Сегодня, в эпоху буйного индивидуализма и одновременно интереса к прошлому, нам трудно понять творцов минувших времен, которые не только не воевали со своими предшественниками, но и открыто ссылались на их воззрения, объявляя себя их верными учениками и продолжателями.
Виньола писал: «Занимаясь столько лет в разных странах искусством Архитектуры, я считал необходимым, если речь шла о практическом применении архитектурных ордеров, изучать воззрения всех писателей, каких только было можно, и, сравнивая их между собой, а также с сохранившимися античными произведениями, я пытался вывести из них принцип, на который я мог бы опираться в уверенности, что он полностью или большей частью должен удовлетворять знатока этого искусства».

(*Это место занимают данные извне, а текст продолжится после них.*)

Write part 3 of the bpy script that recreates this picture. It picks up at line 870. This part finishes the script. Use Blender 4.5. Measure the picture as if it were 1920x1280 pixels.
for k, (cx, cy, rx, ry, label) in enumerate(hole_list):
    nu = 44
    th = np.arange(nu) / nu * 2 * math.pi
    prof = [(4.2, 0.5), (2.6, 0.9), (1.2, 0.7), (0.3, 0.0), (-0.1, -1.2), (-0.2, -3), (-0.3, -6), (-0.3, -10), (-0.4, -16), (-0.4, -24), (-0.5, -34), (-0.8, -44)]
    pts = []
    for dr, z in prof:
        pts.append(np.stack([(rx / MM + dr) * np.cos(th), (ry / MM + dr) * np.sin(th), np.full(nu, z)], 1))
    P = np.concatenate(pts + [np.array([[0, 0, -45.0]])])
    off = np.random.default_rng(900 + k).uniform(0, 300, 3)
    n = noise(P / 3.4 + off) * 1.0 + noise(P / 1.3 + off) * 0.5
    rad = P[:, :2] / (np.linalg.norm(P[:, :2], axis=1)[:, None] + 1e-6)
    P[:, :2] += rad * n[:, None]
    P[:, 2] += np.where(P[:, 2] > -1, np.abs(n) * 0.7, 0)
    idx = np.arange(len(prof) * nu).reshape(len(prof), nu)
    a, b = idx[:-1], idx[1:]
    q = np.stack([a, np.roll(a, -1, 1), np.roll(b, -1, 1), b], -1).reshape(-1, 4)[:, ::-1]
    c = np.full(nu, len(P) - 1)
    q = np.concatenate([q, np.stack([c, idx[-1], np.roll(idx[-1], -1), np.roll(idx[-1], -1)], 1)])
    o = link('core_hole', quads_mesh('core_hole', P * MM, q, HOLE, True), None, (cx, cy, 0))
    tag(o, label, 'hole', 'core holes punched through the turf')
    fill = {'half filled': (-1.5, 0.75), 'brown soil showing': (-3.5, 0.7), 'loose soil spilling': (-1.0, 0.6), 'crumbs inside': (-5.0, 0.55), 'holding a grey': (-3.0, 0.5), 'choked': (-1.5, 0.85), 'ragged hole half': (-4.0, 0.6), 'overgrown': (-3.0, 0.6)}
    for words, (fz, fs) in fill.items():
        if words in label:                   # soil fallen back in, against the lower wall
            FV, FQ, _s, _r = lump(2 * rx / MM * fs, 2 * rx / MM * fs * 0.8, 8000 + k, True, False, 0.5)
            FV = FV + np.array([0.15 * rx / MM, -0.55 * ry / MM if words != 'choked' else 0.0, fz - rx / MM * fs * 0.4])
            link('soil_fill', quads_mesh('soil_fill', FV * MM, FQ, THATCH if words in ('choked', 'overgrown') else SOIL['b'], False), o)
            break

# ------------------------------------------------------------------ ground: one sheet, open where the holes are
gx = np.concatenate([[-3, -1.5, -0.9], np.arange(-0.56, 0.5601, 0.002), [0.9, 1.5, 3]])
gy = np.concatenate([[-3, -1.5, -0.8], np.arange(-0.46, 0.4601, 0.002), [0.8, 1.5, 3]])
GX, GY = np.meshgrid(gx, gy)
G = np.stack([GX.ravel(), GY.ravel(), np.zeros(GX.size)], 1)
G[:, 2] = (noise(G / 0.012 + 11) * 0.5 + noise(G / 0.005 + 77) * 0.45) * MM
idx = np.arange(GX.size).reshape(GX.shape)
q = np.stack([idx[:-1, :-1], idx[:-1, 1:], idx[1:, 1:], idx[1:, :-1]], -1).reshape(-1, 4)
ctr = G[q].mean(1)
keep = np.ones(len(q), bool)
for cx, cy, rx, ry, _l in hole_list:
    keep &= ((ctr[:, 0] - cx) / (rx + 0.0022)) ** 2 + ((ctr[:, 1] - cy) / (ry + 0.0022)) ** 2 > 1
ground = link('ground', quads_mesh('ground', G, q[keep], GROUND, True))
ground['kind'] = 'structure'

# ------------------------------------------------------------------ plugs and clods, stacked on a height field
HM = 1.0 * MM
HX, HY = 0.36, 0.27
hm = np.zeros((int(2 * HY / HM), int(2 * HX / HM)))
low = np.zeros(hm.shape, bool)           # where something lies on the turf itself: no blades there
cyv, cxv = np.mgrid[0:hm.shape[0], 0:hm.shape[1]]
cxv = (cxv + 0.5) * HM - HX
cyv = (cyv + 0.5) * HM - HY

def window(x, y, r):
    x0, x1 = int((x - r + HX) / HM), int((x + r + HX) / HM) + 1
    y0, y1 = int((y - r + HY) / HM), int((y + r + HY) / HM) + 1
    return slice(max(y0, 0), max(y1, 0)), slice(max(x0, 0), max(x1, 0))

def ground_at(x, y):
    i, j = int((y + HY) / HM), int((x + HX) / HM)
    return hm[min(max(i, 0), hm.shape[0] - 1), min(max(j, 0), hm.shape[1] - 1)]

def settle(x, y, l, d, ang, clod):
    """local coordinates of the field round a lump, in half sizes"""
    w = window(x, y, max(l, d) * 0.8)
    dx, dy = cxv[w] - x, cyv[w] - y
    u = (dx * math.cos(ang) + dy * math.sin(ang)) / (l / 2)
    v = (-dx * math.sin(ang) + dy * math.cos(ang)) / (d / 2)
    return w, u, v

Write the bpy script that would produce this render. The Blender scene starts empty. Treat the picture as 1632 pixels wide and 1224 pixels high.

Подобные мысли были естественны и для Витрувия, Палладио, Альберти. Авторы великих трудов о строительном искусстве передавали преемникам все свои знания в надежде, что они позволят им приблизиться к мастерству, к идеалу красоты. «Есть только один путь, который вознесет нас на вершины величия, где никто не сможет подражать нам,— это путь подражания античности»,— писал Иоганн Иоахим Винкельман. В его «Истории античного искусства», изданной в 1764 г., подводились итоги четырехсотлетней завороженности культурной древности, предпринималась попытка разделения прошлого на периоды в искусстве, прославлялись Греция и Рим, а готика безапелляционно объявлялась варварством. Теории Винкельмана сыграли огромную роль в развитии художественного сознания конца XVIII и начала XIX в. Они стали своего рода десятью заповедями для целого поколения творцов той эпохи, определяя роль и обязанности художника.